(Aim of the task) Can you reproduce the data beneath, keeping every line exact?

(Entries with scene source code)
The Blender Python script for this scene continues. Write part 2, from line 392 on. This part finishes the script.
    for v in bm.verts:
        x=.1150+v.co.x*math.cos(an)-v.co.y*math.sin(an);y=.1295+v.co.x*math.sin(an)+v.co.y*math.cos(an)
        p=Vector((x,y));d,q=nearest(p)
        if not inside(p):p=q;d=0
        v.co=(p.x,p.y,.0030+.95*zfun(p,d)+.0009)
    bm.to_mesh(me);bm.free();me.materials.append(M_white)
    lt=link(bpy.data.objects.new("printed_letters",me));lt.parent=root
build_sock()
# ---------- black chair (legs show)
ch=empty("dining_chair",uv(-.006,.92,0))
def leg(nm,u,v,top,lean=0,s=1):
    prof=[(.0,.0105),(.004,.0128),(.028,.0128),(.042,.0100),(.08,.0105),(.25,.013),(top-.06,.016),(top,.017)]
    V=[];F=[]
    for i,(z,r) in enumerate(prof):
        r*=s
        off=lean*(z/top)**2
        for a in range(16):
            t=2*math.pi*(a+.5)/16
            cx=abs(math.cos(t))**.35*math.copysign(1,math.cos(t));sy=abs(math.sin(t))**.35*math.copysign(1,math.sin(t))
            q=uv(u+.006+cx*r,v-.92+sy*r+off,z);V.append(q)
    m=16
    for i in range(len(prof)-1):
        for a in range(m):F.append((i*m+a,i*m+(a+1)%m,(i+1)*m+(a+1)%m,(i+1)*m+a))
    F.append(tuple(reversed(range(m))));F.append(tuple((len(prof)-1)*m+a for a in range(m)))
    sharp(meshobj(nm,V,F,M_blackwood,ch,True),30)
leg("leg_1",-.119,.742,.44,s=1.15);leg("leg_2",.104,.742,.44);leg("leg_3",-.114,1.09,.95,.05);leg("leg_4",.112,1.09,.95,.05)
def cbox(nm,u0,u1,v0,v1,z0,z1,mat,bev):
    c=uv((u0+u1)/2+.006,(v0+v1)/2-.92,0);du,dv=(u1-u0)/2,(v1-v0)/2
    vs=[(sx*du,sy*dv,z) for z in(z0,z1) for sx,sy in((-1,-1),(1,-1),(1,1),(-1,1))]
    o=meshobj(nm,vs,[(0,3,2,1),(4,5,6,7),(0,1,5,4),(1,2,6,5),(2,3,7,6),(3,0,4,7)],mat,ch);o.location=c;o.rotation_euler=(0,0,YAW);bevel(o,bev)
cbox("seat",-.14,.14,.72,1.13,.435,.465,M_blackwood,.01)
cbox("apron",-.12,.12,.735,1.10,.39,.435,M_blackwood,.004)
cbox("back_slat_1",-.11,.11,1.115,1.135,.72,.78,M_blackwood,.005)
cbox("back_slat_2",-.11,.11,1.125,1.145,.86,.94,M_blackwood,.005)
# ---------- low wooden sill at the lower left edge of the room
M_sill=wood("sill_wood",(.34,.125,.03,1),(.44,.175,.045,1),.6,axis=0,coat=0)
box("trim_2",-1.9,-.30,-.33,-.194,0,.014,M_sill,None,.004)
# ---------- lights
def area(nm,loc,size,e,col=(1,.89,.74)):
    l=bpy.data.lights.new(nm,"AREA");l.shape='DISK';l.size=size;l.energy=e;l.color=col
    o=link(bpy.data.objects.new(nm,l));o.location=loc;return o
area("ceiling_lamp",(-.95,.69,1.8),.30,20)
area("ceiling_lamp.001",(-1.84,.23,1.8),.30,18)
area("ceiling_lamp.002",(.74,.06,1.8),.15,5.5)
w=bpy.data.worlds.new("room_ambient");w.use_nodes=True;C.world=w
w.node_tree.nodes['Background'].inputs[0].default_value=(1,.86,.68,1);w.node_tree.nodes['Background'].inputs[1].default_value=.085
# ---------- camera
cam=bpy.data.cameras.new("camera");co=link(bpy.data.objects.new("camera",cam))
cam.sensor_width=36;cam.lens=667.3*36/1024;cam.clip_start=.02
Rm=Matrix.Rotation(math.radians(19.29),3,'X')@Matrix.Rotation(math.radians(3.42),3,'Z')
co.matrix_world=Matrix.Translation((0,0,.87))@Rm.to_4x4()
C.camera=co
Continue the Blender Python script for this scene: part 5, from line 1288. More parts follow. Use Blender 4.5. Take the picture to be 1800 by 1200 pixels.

(Problem solution)
The Blender Python script for this scene continues. Write part 2, from line 392 on. This part finishes the script.
    for v in bm.verts:
        x=.1150+v.co.x*math.cos(an)-v.co.y*math.sin(an);y=.1295+v.co.x*math.sin(an)+v.co.y*math.cos(an)
        p=Vector((x,y));d,q=nearest(p)
        if not inside(p):p=q;d=0
        v.co=(p.x,p.y,.0030+.95*zfun(p,d)+.0009)
    bm.to_mesh(me);bm.free();me.materials.append(M_white)
    lt=link(bpy.data.objects.new("printed_letters",me));lt.parent=root
build_sock()
# ---------- black chair (legs show)
ch=empty("dining_chair",uv(-.006,.92,0))
def leg(nm,u,v,top,lean=0,s=1):
    prof=[(.0,.0105),(.004,.0128),(.028,.0128),(.042,.0100),(.08,.0105),(.25,.013),(top-.06,.016),(top,.017)]
    V=[];F=[]
    for i,(z,r) in enumerate(prof):
        r*=s
        off=lean*(z/top)**2
        for a in range(16):
            t=2*math.pi*(a+.5)/16
            cx=abs(math.cos(t))**.35*math.copysign(1,math.cos(t));sy=abs(math.sin(t))**.35*math.copysign(1,math.sin(t))
            q=uv(u+.006+cx*r,v-.92+sy*r+off,z);V.append(q)
    m=16
    for i in range(len(prof)-1):
        for a in range(m):F.append((i*m+a,i*m+(a+1)%m,(i+1)*m+(a+1)%m,(i+1)*m+a))
    F.append(tuple(reversed(range(m))));F.append(tuple((len(prof)-1)*m+a for a in range(m)))
    sharp(meshobj(nm,V,F,M_blackwood,ch,True),30)
leg("leg_1",-.119,.742,.44,s=1.15);leg("leg_2",.104,.742,.44);leg("leg_3",-.114,1.09,.95,.05);leg("leg_4",.112,1.09,.95,.05)
def cbox(nm,u0,u1,v0,v1,z0,z1,mat,bev):
    c=uv((u0+u1)/2+.006,(v0+v1)/2-.92,0);du,dv=(u1-u0)/2,(v1-v0)/2
    vs=[(sx*du,sy*dv,z) for z in(z0,z1) for sx,sy in((-1,-1),(1,-1),(1,1),(-1,1))]
    o=meshobj(nm,vs,[(0,3,2,1),(4,5,6,7),(0,1,5,4),(1,2,6,5),(2,3,7,6),(3,0,4,7)],mat,ch);o.location=c;o.rotation_euler=(0,0,YAW);bevel(o,bev)
cbox("seat",-.14,.14,.72,1.13,.435,.465,M_blackwood,.01)
cbox("apron",-.12,.12,.735,1.10,.39,.435,M_blackwood,.004)
cbox("back_slat_1",-.11,.11,1.115,1.135,.72,.78,M_blackwood,.005)
cbox("back_slat_2",-.11,.11,1.125,1.145,.86,.94,M_blackwood,.005)
# ---------- low wooden sill at the lower left edge of the room
M_sill=wood("sill_wood",(.34,.125,.03,1),(.44,.175,.045,1),.6,axis=0,coat=0)
box("trim_2",-1.9,-.30,-.33,-.194,0,.014,M_sill,None,.004)
# ---------- lights
def area(nm,loc,size,e,col=(1,.89,.74)):
    l=bpy.data.lights.new(nm,"AREA");l.shape='DISK';l.size=size;l.energy=e;l.color=col
    o=link(bpy.data.objects.new(nm,l));o.location=loc;return o
area("ceiling_lamp",(-.95,.69,1.8),.30,20)
area("ceiling_lamp.001",(-1.84,.23,1.8),.30,18)
area("ceiling_lamp.002",(.74,.06,1.8),.15,5.5)
w=bpy.data.worlds.new("room_ambient");w.use_nodes=True;C.world=w
w.node_tree.nodes['Background'].inputs[0].default_value=(1,.86,.68,1);w.node_tree.nodes['Background'].inputs[1].default_value=.085
# ---------- camera
cam=bpy.data.cameras.new("camera");co=link(bpy.data.objects.new("camera",cam))
cam.sensor_width=36;cam.lens=667.3*36/1024;cam.clip_start=.02
Rm=Matrix.Rotation(math.radians(19.29),3,'X')@Matrix.Rotation(math.radians(3.42),3,'Z')
co.matrix_world=Matrix.Translation((0,0,.87))@Rm.to_4x4()
C.camera=co
Continue the Blender Python script for this scene: part 5, from line 1288. More parts follow. Use Blender 4.5. Take the picture to be 1800 by 1200 pixels.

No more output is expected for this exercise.